Completed Exercise 1,2,3,4,5

[kkhevna9252]

No description provided.

[super30admin]

Overall, the student's solutions are well-structured and demonstrate a good understanding of the algorithms. Here's a detailed evaluation for each exercise:

1. Exercise_1.java (Binary Search):

   • Correctness: The implementation correctly performs binary search, but sorting the array within the search function is unnecessary and increases time complexity (O(n log n) for sorting). Binary search assumes the input array is already sorted.
   • Time Complexity: Incorrectly stated as O(log n) due to the sorting step. Actual complexity is O(n log n).
   • Space Complexity: Correctly stated as O(1).
   • Improvement: Remove the sorting step and add a comment that the input array must be sorted.

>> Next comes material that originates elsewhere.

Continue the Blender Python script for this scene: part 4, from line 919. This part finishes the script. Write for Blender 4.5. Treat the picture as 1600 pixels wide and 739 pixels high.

2. Exercise_2.java (QuickSort):

   • Correctness: The implementation is correct and follows standard QuickSort approach.
   • Time Complexity: Correctly stated as O(n log n) average case and O(n²) worst case.
   • Space Complexity: Correctly stated as O(log n) for recursion stack.
   • Code Quality: Well-structured and readable. The swap method could be made private since it's a helper method.

3. Exercise_3.java (Linked List Middle):

   • Correctness: Correctly implements the fast/slow pointer approach to find the middle.
   • Time Complexity: O(n) as it traverses the list once.
   • Space Complexity: O(1) as it uses constant extra space.
   • Code Quality: Clean and efficient implementation.

4. Exercise_4.java (MergeSort):

   • Correctness: Correct implementation of MergeSort.
   • Time Complexity: Correctly stated as O(n log n).
   • Space Complexity: Correctly stated as O(n) for temporary arrays.
   • Code Quality: Well-structured. The merge method could be made private.

5. Exercise_5.java (Iterative QuickSort):

   • Correctness: Correct implementation using a stack to avoid recursion.
   • Time Complexity: Correctly stated as O(n log n) average case and O(n²) worst case.
   • Space Complexity: Correctly stated as O(log n) average case and O(n) worst case.
   • Code Quality: Good, but the XOR swap might be less readable than a temporary variable swap.

General Suggestions:

1. Add more comments explaining the algorithms' steps.
2. Consider adding input validation (e.g., null checks where appropriate).
3. For helper methods like swap(), consider making them private.
4. The binary search implementation should not sort the input array.